## BEGIN DATASET SECTION

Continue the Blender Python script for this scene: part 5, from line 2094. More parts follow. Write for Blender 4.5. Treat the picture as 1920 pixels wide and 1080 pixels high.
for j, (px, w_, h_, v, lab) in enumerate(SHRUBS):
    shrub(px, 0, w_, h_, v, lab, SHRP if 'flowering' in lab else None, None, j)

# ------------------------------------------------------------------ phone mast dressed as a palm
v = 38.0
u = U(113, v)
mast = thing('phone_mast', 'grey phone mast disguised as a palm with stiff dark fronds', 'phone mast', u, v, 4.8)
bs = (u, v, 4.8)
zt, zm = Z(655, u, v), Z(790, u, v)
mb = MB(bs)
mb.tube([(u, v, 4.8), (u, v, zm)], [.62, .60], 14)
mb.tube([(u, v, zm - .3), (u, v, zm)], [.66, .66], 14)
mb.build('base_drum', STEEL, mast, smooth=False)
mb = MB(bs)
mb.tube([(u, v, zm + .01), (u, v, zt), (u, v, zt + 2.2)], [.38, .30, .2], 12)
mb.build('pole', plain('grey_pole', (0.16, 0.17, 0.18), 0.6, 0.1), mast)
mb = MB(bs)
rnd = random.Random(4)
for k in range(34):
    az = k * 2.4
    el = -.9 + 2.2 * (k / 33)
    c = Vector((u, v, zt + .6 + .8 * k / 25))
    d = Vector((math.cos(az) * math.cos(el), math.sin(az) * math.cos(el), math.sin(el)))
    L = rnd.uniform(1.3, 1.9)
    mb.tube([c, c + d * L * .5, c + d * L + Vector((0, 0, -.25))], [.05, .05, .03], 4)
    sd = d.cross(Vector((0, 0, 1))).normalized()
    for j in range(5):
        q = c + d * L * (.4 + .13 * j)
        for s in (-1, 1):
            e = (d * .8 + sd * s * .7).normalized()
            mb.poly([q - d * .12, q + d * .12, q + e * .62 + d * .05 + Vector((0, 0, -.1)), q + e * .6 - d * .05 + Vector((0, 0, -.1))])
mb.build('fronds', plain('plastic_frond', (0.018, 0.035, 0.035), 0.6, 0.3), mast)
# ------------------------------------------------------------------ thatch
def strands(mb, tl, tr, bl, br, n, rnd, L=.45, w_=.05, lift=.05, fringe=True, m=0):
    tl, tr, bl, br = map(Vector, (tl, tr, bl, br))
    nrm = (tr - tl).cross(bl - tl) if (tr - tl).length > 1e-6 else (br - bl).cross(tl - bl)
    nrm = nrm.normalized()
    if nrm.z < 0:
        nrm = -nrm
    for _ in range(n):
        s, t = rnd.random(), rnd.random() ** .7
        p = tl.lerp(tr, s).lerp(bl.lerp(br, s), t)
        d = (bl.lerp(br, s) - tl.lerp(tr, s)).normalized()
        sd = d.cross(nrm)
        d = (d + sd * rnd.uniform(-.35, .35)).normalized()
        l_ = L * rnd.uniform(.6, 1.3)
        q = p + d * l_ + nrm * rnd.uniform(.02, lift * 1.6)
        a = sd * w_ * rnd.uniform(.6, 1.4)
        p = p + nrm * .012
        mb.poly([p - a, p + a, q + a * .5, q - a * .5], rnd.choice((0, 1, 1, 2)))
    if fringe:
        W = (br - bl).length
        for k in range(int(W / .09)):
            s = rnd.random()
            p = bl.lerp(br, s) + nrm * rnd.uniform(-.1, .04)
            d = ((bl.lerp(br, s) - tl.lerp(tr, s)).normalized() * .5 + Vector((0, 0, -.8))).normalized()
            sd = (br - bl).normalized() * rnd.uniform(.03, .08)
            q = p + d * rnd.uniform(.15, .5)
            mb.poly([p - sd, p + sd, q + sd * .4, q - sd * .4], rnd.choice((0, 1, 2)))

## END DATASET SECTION

WHAT TO WORK ON — In the listing above, please print only the lines from the first one to the line where "shrub(px, 0, w_, h_, v, lab, SHRP" appears, exactly as written, both of those lines included.

EXPECTED ANSWER —
Continue the Blender Python script for this scene: part 5, from line 2094. More parts follow. Write for Blender 4.5. Treat the picture as 1920 pixels wide and 1080 pixels high.
for j, (px, w_, h_, v, lab) in enumerate(SHRUBS):
    shrub(px, 0, w_, h_, v, lab, SHRP if 'flowering' in lab else None, None, j)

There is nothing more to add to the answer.